Growing up as a biracial kid, I kind of got it from both sides. When my mom picked me up from school, the black kids would ask, "Is that your mother? Are you adopted?" and I couldn't even fathom why they wouldn't understand that of course that's my mother. The white kids who I was friendly with would say, "Oh, by the way, we can't really date because my parents wouldn't approve." Those are the social speed bumps that can give you a weird, funhouse-mirror view of yourself; it took some time for me to see myself clearly.

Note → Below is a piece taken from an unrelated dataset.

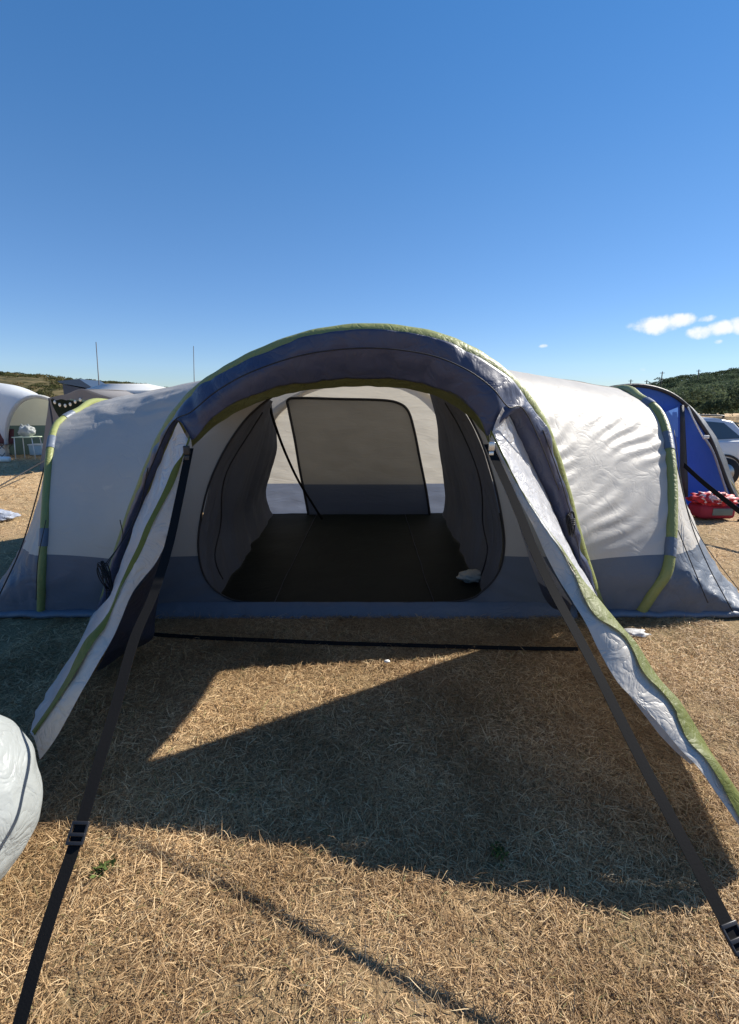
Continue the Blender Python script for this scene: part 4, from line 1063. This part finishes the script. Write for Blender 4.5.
# ------------------------------------------------------------------ light
SUN = Vector((1.24, .57, 1.0)).normalized()
el = math.asin(SUN.z); az = math.atan2(SUN.x, SUN.y)     # clockwise from +Y
sd = bpy.data.lights.new('sun', 'SUN'); sd.energy = 5.0; sd.angle = R(.53); sd.color = (1, .94, .84)
so = bpy.data.objects.new('sun', sd); col.objects.link(so); so.rotation_euler = (-SUN).to_track_quat('-Z', 'Y').to_euler(); so.location = (6, 4, 8)
w = bpy.data.worlds.new('World'); scene.world = w; w.use_nodes = True
nt = w.node_tree; nt.nodes.clear(); L = nt.links.new
out = nt.nodes.new('ShaderNodeOutputWorld'); bgn = nt.nodes.new('ShaderNodeBackground'); bgn.inputs['Strength'].default_value = .1
sky = nt.nodes.new('ShaderNodeTexSky'); sky.sky_type = 'NISHITA'; sky.sun_disc = False; sky.sun_elevation = el; sky.sun_rotation = az
sky.altitude = 0; sky.air_density = 1.0; sky.dust_density = 0.0; sky.ozone_density = 1.6
# a few fair-weather clouds low in the sky
tc = nt.nodes.new('ShaderNodeTexCoord')
def cdir(px, py): return ray(px, py).normalized()
prev = None
mpn = nt.nodes.new('ShaderNodeTexNoise'); mpn.inputs['Scale'].default_value = 38; mpn.inputs['Detail'].default_value = 8; mpn.inputs['Roughness'].default_value = .6; L(tc.outputs['Generated'], mpn.inputs['Vector'])
for (px, py, rx, rz, s) in ((655,325,.048,.020,1.0), (679,320.5,.030,.015,1.0), (702,332,.030,.014,.9),(722,328,.032,.015,1.0), (748,325,.040,.018,1.0), (707,319,.018,.008,.6),(544,346,.012,.005,.6),(643,369,.010,.006,.6),(640,382,.014,.005,.4),(676,371,.03,.005,.3),(719,341.5,.010,.005,.5)):
    d = cdir(px, py); rgt = d.cross(Vector((0, 0, 1))).normalized(); upv = rgt.cross(d).normalized()
    def dot(v, scale):
        n_ = nt.nodes.new('ShaderNodeVectorMath'); n_.operation = 'DOT_PRODUCT'; L(tc.outputs['Generated'], n_.inputs[0]); n_.inputs[1].default_value = tuple(v / scale); return n_.outputs['Value']
    a_ = dot(rgt, rx); b_ = dot(upv, rz)
    c_ = nt.nodes.new('ShaderNodeMath'); c_.operation = 'SUBTRACT'; L(b_, c_.inputs[0]); c_.inputs[1].default_value = d.dot(upv) / rz
    p1 = nt.nodes.new('ShaderNodeMath'); p1.operation = 'MULTIPLY'; L(a_, p1.inputs[0]); L(a_, p1.inputs[1])
    p2 = nt.nodes.new('ShaderNodeMath'); p2.operation = 'MULTIPLY'; L(c_.outputs[0], p2.inputs[0]); L(c_.outputs[0], p2.inputs[1])
    sm = nt.nodes.new('ShaderNodeMath'); sm.operation = 'ADD'; L(p1.outputs[0], sm.inputs[0]); L(p2.outputs[0], sm.inputs[1])
    fr = nt.nodes.new('ShaderNodeVectorMath'); fr.operation = 'DOT_PRODUCT'; L(tc.outputs['Generated'], fr.inputs[0]); fr.inputs[1].default_value = tuple(d)
    gt = nt.nodes.new('ShaderNodeMath'); gt.operation = 'GREATER_THAN'; L(fr.outputs['Value'], gt.inputs[0]); gt.inputs[1].default_value = .9
    mr = nt.nodes.new('ShaderNodeMapRange'); mr.inputs['From Min'].default_value = 1; mr.inputs['From Max'].default_value = 0; mr.inputs['To Max'].default_value = s; L(sm.outputs[0], mr.inputs['Value'])
    ml = nt.nodes.new('ShaderNodeMath'); ml.operation = 'MULTIPLY'; L(mr.outputs[0], ml.inputs[0]); L(gt.outputs[0], ml.inputs[1])
    if prev is None: prev = ml.outputs[0]
    else:
        mxm = nt.nodes.new('ShaderNodeMath'); mxm.operation = 'MAXIMUM'; L(prev, mxm.inputs[0]); L(ml.outputs[0], mxm.inputs[1]); prev = mxm.outputs[0]
ma = nt.nodes.new('ShaderNodeMath'); ma.operation = 'MULTIPLY_ADD'; L(mpn.outputs['Fac'], ma.inputs[0]); ma.inputs[1].default_value = 1.6; L(prev, ma.inputs[2])
mr = nt.nodes.new('ShaderNodeMapRange'); mr.interpolation_type = 'SMOOTHSTEP'; mr.inputs['From Min'].default_value = 1.05; mr.inputs['From Max'].default_value = 1.75; L(ma.outputs[0], mr.inputs['Value'])
msk = nt.nodes.new('ShaderNodeMath'); msk.operation = 'MULTIPLY'; L(mr.outputs[0], msk.inputs[0])
pw = nt.nodes.new('ShaderNodeMapRange'); pw.inputs['From Min'].default_value = 0; pw.inputs['From Max'].default_value = .25; L(prev, pw.inputs['Value']); L(pw.outputs[0], msk.inputs[1])
mc = nt.nodes.new('ShaderNodeMix'); mc.data_type = 'RGBA'; L(msk.outputs[0], mc.inputs['Factor']); hs = nt.nodes.new('ShaderNodeHueSaturation'); hs.inputs['Saturation'].default_value = 1.66
sc_ = nt.nodes.new('ShaderNodeVectorMath'); sc_.operation = 'SCALE'; sc_.inputs['Scale'].default_value = .1; L(sky.outputs[0], sc_.inputs[0])
gm = nt.nodes.new('ShaderNodeGamma'); gm.inputs['Gamma'].default_value = .68; L(sc_.outputs[0], gm.inputs['Color'])
sc2 = nt.nodes.new('ShaderNodeVectorMath'); sc2.operation = 'SCALE'; sc2.inputs['Scale'].default_value = 5.4; L(gm.outputs[0], sc2.inputs[0]); L(sc2.outputs[0], hs.inputs['Color'])
tn = nt.nodes.new('ShaderNodeMix'); tn.data_type = 'RGBA'; tn.blend_type = 'MULTIPLY'; tn.inputs['Factor'].default_value = 1; L(hs.outputs[0], tn.inputs['A']); tn.inputs['B'].default_value = (1.05, .945, 1.09, 1)
sz_ = nt.nodes.new('ShaderNodeSeparateXYZ'); L(tc.outputs['Generated'], sz_.inputs[0])
hz_ = nt.nodes.new('ShaderNodeMapRange'); hz_.interpolation_type = 'SMOOTHSTEP'; hz_.inputs['From Min'].default_value = 0; hz_.inputs['From Max'].default_value = .38; L(sz_.outputs['Z'], hz_.inputs['Value'])
tm_ = nt.nodes.new('ShaderNodeMix'); tm_.data_type = 'RGBA'; L(hz_.outputs[0], tm_.inputs['Factor']); tm_.inputs['A'].default_value = (.72, .87, 1.20, 1); tm_.inputs['B'].default_value = (1.05, .945, 1.09, 1)
L(tm_.outputs['Result'], tn.inputs['B'])
L(tn.outputs['Result'], mc.inputs['A']); mc.inputs['B'].default_value = (5.3, 5.5, 6.0, 1)
L(mc.outputs['Result'], bgn.inputs['Color']); L(bgn.outputs[0], out.inputs[0])

vs = scene.view_settings; vs.view_transform = 'Standard'; vs.look = 'None'; vs.gamma = 1; vs.exposure = 0.9; vs.use_curve_mapping = False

I always knew that education was important; thanks to the organization A Better Chance, which provides scholarships for students of color to attend college prep schools, I was able to go to the Middlesex School in Concord, Massachusetts. It was a topnotch education, which compensated for some of the social isolation I felt as the only African American student in the entire school the first year I attended. When I got to Brown University as an undergraduate, it was heaven. I saw people like me. I saw people who weren't like me. It was the best environment to grow into a stronger, more complete sense of myself. But with HBS, the best was to come. I made the decision to apply because I felt I'd hit a plateau in my position at Showtime—that if I really wanted to make that next leap, I needed to throw myself into a challenging, full-time learning experience. It was truly everything I'd hoped for and more—over time, the leadership and organizational behavior lessons have only grown in their relevance and value as I've matured as a manager and weathered a range of organizational shifts. Becoming attuned to how people think, feel, and interact in work environments has proven every bit as valuable as applying analytical skills and effective general management.

One of the best experiences I had during my time as a student was chairing the 25th anniversary of the H. Naylor Fitzhugh Conference. I believe the African American Student Union is an organization that we need now more than ever in today's political climate. We need to help each other. We need to hire each other. We need to learn from each other. We need to support each other. The fact that AASU was part of my father's experience when he was at HBS, and that it continues to serve a meaningful purpose, is something I'm proud of and want to celebrate.

I can't really think about my career without considering the powerful effect of the mentors I've had; in the same way, I feel passionately about being a "mentoring multiplier" in terms of directly assisting others and encouraging others to lend their own expertise.

At Showtime, I don't feel conspicuous. I think I've earned our leadership team's respect. But I do have a memory of taking a client to lunch with my boss and another senior-level executive from Showtime. It was following a long, and successful, effort on my part to increase our representation with a cable provider. This particular client said, "Sara's been very gracious, and she's so articulate." It was one of those weird, backhanded compliments. I felt I had worked hard, and been so professional, creative, and resourceful—and he was complimenting me for stringing a sentence together. That made me resolve to work even harder and do more to prove to him that I'm the best account manager he's ever had.

My advice to young black women attending HBS is to stay true to yourself, even when it leads to decisions that are contrary to what others may choose for themselves. In the face of rapid change and an unpredictable future, the depth of your self-knowledge will keep you on course. Also, a lot of us carry around a little inner critic who is always talking us down. Don't worry, other people will talk you down! Don't do it to yourself.